A pronúncia de -em final em Portugal

Acabo de ver, por acaso, a vossa resposta n.º 17 034 e gostaria de manifestar minha estranheza pelo facto de este site, sistematicamente, impor a pronúncia do chamado português europeu padrão (baseado na pronúncia de Lisboa), obliterando as outras realizações de pronúncias da língua portuguesa. Estou a falar, neste caso concreto, da pronúncia do ditongo escrito em que é só (e apenas só) na região de Lisboa que tem a pronúncia [ɐ̃j]. No resto de Portugal, não é pronunciado assim e em outros países de expressão portuguesa (como meu caso) também não. Por isso, eu acho estranho que o Ciberdúvidas não alerte que em outras variantes do português palavras como «têm, veem, vêm, deem, etc.» não são pronunciadas com dois ditongos, um a seguir ao outro ['ɐ̃jɐ̃j], mas são pronunciadas com uma vogal seguida de um ditongo ['eẽj].

Espero ter, humildemente, dado um contributo com esta pequena chamada de atenção e que eu esteja enganado ao pensar que o Ciberdúvidas quer «impor» a pronúncia lisboeta a não lisboetas e a não portugueses.

Resposta

Quando se fala da norma-padrão de Portugal, os estudos gramaticais e linguísticos consideram geralmente que a pronúncia do ditongo grafado -em/-ém ou -ens/-em é a mesma do ditongo que ocorre na palavra mãe. Assim afirmam Celso Cunha e Lindley Cintra, na Nova Gramática do Português Contemporâneo (Lisboa, Edições João Sá da Costa, 1984, 49): «[ãj]: correspondente às grafias ãe, ãi e, no português normal de Portugal em (em posição final absoluta) e en (no interior de palavras derivadas): mãe, cãibra; no português normal de Portugal: vem, levem, benzinho1

Não se trata, portanto, de uma imposição do Ciberdúvidas, mas antes de um aspeto que se considera característico da língua-padrão, a qual, por definição, exclui outras possibilidades e outras realizações de um mesmo sistema linguístico.
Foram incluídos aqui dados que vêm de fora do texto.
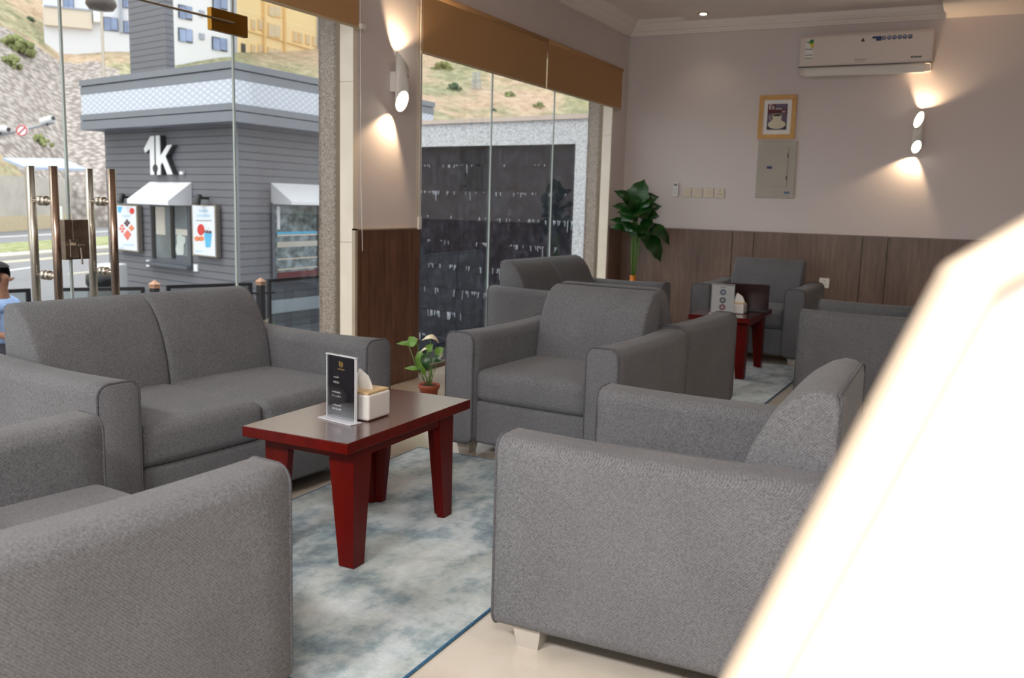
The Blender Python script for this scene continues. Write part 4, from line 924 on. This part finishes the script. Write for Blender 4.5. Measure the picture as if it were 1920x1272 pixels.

Apesar disso, é verdade que não se pode esquecer o facto de, a respeito dos ditongos nasais representados pelas grafias já indicadas, existir variação, como, aliás, se refere numa resposta anterior (nota 1). Deve, portanto, tomar-se devida nota da observação do consulente, que, do ponto de vista dialetal, tem toda a pertinência não só em relação ao Brasil, mas também aos falares de Portugal (regionalmente), Angola, Moçambique e de outros países.

1 É o que se afirma em A Pronúncia do Português Europeu (2006), disponível em linha nas páginas do Instituto Camões: «No Português Europeu considera-se que o dialecto da região que abrange Lisboa e Coimbra tem o estatuto de norma-padrão.»

2 Apresenta-se aqui como [ã] o símbolo usado por Cunha e Cintra, um α com um til sobreposto, que aqui não se consegue reproduzir.